И когда наступил действительно драматический момент, когда на карту было поставлено будущее Франции— 19 июля 1870 года, в день объявления Францией войны Пруссии, был отдан приказ войскам играть «Марсельезу», но с несколько измененным рефреном: «Маршируем, маршируем на берега Рейна, чтобы разбить пруссаков».
Карл Маркс тогда отметил значение этого лицемерного шага монархистов. Маркс писал Энгельсу, что пение «Марсельезы» во Франции — пародия.
В героические дни Парижской Коммуны рабочие взяли власть в столице Франции. И «Марсельеза», как и прежде, пришла на помощь революции.
Этого ей реакционеры никогда не могли простить.

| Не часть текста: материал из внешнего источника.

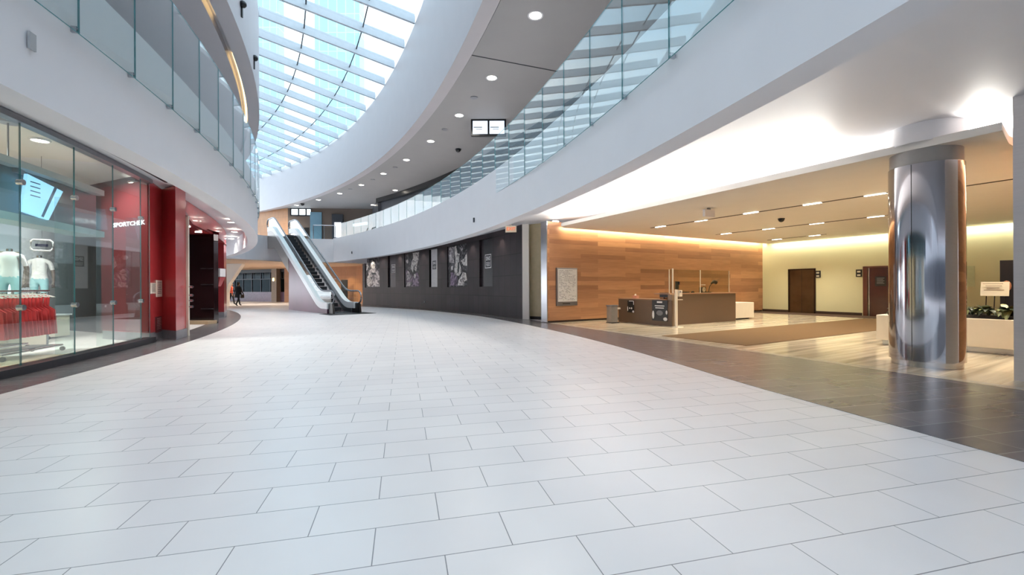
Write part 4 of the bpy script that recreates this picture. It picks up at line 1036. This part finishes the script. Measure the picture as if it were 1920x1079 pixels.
def niche(i, name, lab, cat, bg, r=58.27, frac=(0., 1.)):
    a, b = NI[i]; p, q = Vector(pol(a - .04, r) + (0,)), Vector(pol(b + .04, r) + (0,))
    L = (q - p).length; d = (q - p).normalized(); p = p + d * L * frac[0]; L *= frac[1] - frac[0]
    t = thing(name, lab, cat, (p.x, p.y, NZ0 + .01), math.atan2(d.y, d.x)); H = NZ1 - NZ0 - .02
    return db2(MB().box((L / 2, -.012, H / 2), (L, .024, H)), 'panel', bg, t), L, H
def shape(t, L, H, pts, m_, name='picture', k=0):
    db2(MB().extr([(x * L, -.026 - .003 * k, z * H) for x, z in pts], (0, .004, 0)), name, m_, t)
def circ(cx, cz, rx, rz, n=18): return [(cx + rx * math.cos(2 * math.pi * k / n), cz + rz * math.sin(2 * math.pi * k / n)) for k in range(n)]
M_pblack = mat('black photo ground', (20, 18, 22), .4)
t, L, H = niche(0, 'poster', 'monochrome poster of a player cradling a ball, nearest the escalator', 'poster', M_print4)
shape(t, L, H, [(.03, .92), (.10, .90), (.22, .70), (.18, .66), (.05, .55)], M_print3)
shape(t, L, H, [(.10, .12), (.14, .30), (.22, .38), (.20, .52), (.38, .62), (.66, .66), (.92, .52), (.98, .34), (.98, .02), (.30, .02)], M_print)
shape(t, L, H, circ(.54, .74, .17, .12), M_print3, k=1); shape(t, L, H, circ(.27, .22, .21, .20), M_print3, k=1)
shape(t, L, H, [(.34, .36), (.46, .34), (.44, .28), (.36, .30)], M_pblack, k=2); shape(t, L, H, [(.42, .50), (.72, .48), (.74, .43), (.46, .42)], M_pblack, k=2)
t, L, H = niche(2, 'poster', 'monochrome poster of flowing white splashes over a mauve figure', 'poster', M_print4)
shape(t, L, H, [(.55, .99), (.97, .99), (.93, .78), (.84, .62), (.78, .44), (.66, .50), (.72, .66), (.62, .60), (.56, .42), (.40, .55), (.46, .72), (.58, .84)], M_print3)
shape(t, L, H, [(.06, .42), (.14, .50), (.30, .44), (.48, .34), (.62, .32), (.78, .42), (.88, .40), (.96, .30), (.97, .02), (.10, .02), (.05, .2)], M_print2, k=1)
shape(t, L, H, [(.10, .40), (.24, .48), (.36, .38), (.50, .30), (.40, .24), (.20, .18), (.10, .24)], M_print, k=2); shape(t, L, H, circ(.18, .76, .10, .06), M_print, k=1)
shape(t, L, H, [(.12, .14), (.5, .16), (.48, .03), (.1, .03)], M_print, k=2); shape(t, L, H, [(.60, .30), (.66, .38), (.80, .36), (.70, .24)], M_print3, k=3)
t, L, H = niche(4, 'poster', 'monochrome poster of a raised shoe and torn shapes, largest of the pictures', 'poster', M_print4)
shape(t, L, H, [(.04, .99), (.30, .97), (.33, .58), (.06, .60)], M_print)
shape(t, L, H, [(.34, .97), (.44, .99), (.50, .80), (.62, .78), (.56, .62), (.66, .50), (.70, .34), (.58, .26), (.36, .28), (.33, .42), (.40, .60), (.36, .80)], M_print3, k=1)
shape(t, L, H, [(.68, .62), (.84, .66), (.98, .80), (.98, .48), (.80, .50)], M_print3, k=1)
shape(t, L, H, [(.50, .03), (.56, .16), (.68, .24), (.78, .34), (.92, .32), (.98, .16), (.84, .12), (.84, .03)], M_print3, k=2)
shape(t, L, H, [(.10, .03), (.14, .36), (.30, .34), (.50, .22), (.46, .03)], M_print2, k=1); shape(t, L, H, [(.52, .56), (.60, .60), (.58, .36), (.50, .32)], M_pblack, k=3); shape(t, L, H, [(.60, .92), (.72, .96), (.80, .88), (.70, .84)], M_print, k=1); shape(t, L, H, [(.16, .50), (.28, .54), (.26, .42), (.14, .40)], M_print, k=1)
def logo(t, L, H, cx, cz, w_, fg, bgm):
    x, z = cx * L, cz * H
    m = MB()
    for dx, dz, a, b in ((0, w_ / 2, w_, .04), (0, -w_ / 2, w_, .04), (-w_ / 2, 0, .04, w_), (w_ / 2, 0, .04, w_)): m.box((x + dx, -.03, z + dz), (a + .04 * (b < .05), .008, b))
    text(m, 'SNS', w_ * .42, (x, -.03, z + w_ * .20), (1, 0, 0), (0, 0, 1), bold=.01); m.box((x, -.03, z - w_ * .10), (w_ * .7, .008, .03)).box((x, -.03, z - w_ * .22), (w_ * .7, .008, .03)).box((x, -.03, z - w_ * .33), (w_ * .6, .008, .03))
    db2(MB().box((x, -.026, z), (w_ + .03, .006, w_ + .03)), 'logo_ground', bgm, t); db2(m, 'logo', fg, t)
M_pw = mat('white banner cloth', (222, 220, 222), .6); M_pd = mat('plum black panel', (48, 38, 50), .4)
t, L, H = niche(1, 'banner_panel', 'narrow dark plum panel with a white square logo, left of the splash poster', 'panel', M_pd, 58.275, (.25, 1)); logo(t, L, H, .55, .58, .55, M_pw, M_pd)
t, L, H = niche(3, 'banner_panel', 'narrow white banner with a dark square logo between two posters', 'banner', M_pw, 58.27, (.15, 1)); logo(t, L, H, .5, .58, .55, M_pw, mat('grey logo ground', (62, 60, 62), .5))
t, L, H = niche(5, 'banner_panel', 'narrow black panel with a white square logo, nearest the reception hall', 'panel', mat('charcoal panel', (32, 31, 36), .35), 58.275, (.25, 1)); logo(t, L, H, .5, .53, .62, M_pw, mat('charcoal panel', (32, 31, 36), .35))
p = on_arc(C0, 58.17, 795.5); one(MB().box(p + (.42,), (.07, .02, .11), R(125)), 'wall_socket', M_white, 'small white socket low on the dark tiled wall', 'socket')

# ============================================================ SIGNS, SCREENS, CAMERAS, LAMPS
p = on_arc(C0, 57.6, 958.5); Yc = p[1]
ex = thing('exit_sign', 'exit sign with red letters hanging before the dark wall', 'exit sign', (p[0], p[1], 3.46))
MB().box((p[0], p[1], 3.60), (.44, .07, .26)).build('housing', mat('warm white sign face', (240, 222, 200), .5), ex)
MB().tube([(p[0], p[1], 3.72), (p[0], p[1], 3.84)], .02, 8).box((p[0], p[1], 3.835), (.2, .08, .02)).build('bracket', M_offw, ex)
m = MB(); text(m, 'EXIT', .17, (p[0], p[1] - .038, 3.60), (1, 0, 0), (0, 0, 1), bold=.004); m.build('lettering', emit('orange letters', (214, 110, 60), .5), ex)
q = at(1329, 391, 3.44)
ob = thing('sign_box', 'blank white box sign hanging under the reception ceiling', 'sign', q + (3.2,), drz)
db2(MB().box((0, 0, .10), (.42, .08, .20)), 'housing', M_white, ob); db2(MB().box((0, 0, .225), (.1, .05, .05)), 'mount', M_dull, ob)
mn = thing('twin_monitor', 'black framed pair of bright screens hanging under the upper ceiling', 'monitor', (-.98, 19.0, 7.82))
MB().box((-.98, 19.1, 8.24), (1.52, .16, .80)).build('housing', M_black, mn)
MB().box((-.98, 19.15, 8.60), (1.5, .3, .06)).build('mounting_plate', M_black, mn)
for dx in (-.36, .36):
    sn = MB().box((-.98 + dx, 19.01, 8.20), (.64, .02, .56)).build('screen', emit('bright screen', (214, 226, 240), .62), mn)
    MB().box((-.98 + dx - .1, 18.997, 8.2), (.36, .004, .035)).box((-.98 + dx - .05, 18.997, 8.12), (.26, .004, .02)).build('screen_text', mat('grey print', (150, 150, 150), .5), sn)
def downlight(name, lab, q, z, r=.1, group=None, col=None):
    t = thing(name, lab, 'ceiling light', q + (z - .015,), 0, group)
    MB().lathe(q + (z,), [(r, -.006), (r * 1.3, -.012), (r * 1.3, .0)], 20).build('trim_ring', M_white, t)
    MB().lathe(q + (z,), [(0, -.008), (r, -.008)], 20).build('lens', col or M_lens, t)
UP = [(1004, 29), (922, 146), (861, 216.5), (807.6, 265), (762, 300), (719, 326), (677.6, 347), (637, 363), (597, 375), (556, 385)]
for i, (px, py) in enumerate(UP): downlight('downlight', 'round downlight in the row beside the white bulkhead, ' + ORD[i], at(px, py, ZC + .06), ZC + .06, .16, 'outer row of upper ceiling downlights')
for i, (px, py) in enumerate([(741, 357), (718, 372), (699, 384.6), (682, 395.5), (666.6, 405), (619.6, 394.5)]): downlight('downlight', 'round downlight in the short row above the far right railing, ' + ORD[i] if i < 5 else 'lone round downlight above the far bridge, between the two rows', at(px, py, ZC + .06), ZC + .06, .16, 'inner row of upper ceiling downlights')
for i, (px, py) in enumerate([(889, 183), (834, 243), (741, 314), (699, 337), (657, 355), (709, 378)]):
    q = at(px, py, ZC + .06); one(MB().lathe(q + (ZC + .045,), [(0, 0), (.14, 0), (.14, .015)], 18), 'ceiling_speaker', M_dull, 'flat grey speaker disc in the grey upper ceiling, ' + (ORD[i] if i < 5 else 'the one nearest the far railing'), 'ceiling speaker', 'grey speaker discs in the upper ceiling')
def dome(lab, q, z, r=.1):
    t = thing('dome_camera', lab, 'camera', q + (z - r * 1.1,)); MB().lathe(q + (z,), [(r * 1.1, 0), (r * 1.1, -.03), (0, -.03)], 18).build('mount', M_dgrey, t); MB().ball(q + (z - .03,), (r, r, r), 14).build('dome', M_black, t)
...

Спустя несколько лет возникла очередная полемика по поводу «Марсельезы». Монархисты вопили, что нельзя признавать песню, которая посылала людей на гильотину: они имели в виду аристократию, пострадавшую во время революции. В Национальном собрании, заседавшем в Париже, вновь и вновь возникал вопрос о судьбе песни. Ведь юридически декрет от 14 июля 1795 года, объявлявший ее национальной песней, никем не отменялся. Но, вместе с тем, «Марсельеза» запрещалась фактически и неоднократно, умирала и возрождалась, словно феникс из пепла, и, собственно, никто, кроме самой истории, не был над ней властен. К тому времени она вошла уже и в классическую музыку: мотив «Марсельезы» использовали Роберт Шуман — в романсе «Два гренадера», «Венском карнавале» и увертюре «Герман и Доротея», Рихард Вагнер — в романсе «Два гренадера», Петр Ильич Чайковский — в Торжественной увертюре «1812 год».

В конце концов дебаты на этот раз завершились официальным письмом, повторявшим девяностолетней давности распоряжение отпечатать и распространить в Париже сто тысяч экземпляров песни марсельцев.
В 1879 году «Марсельеза» была объявлена официальным гимном Французской Республики. Возникала, правда, некоторая трудность:  как быть с королями, отныне обязанными во время международных церемоний чтить официальный гимн? Историки песни рассказывают об одном находчивом монархе, разрешившем проблему. На вопрос, как можно требовать, от короля, чтобы он снимал шляпу перед| этой песней, король ответил: «Каждый король должен радоваться, что „Марсельеза" снимает у него только шляпу, а не голову».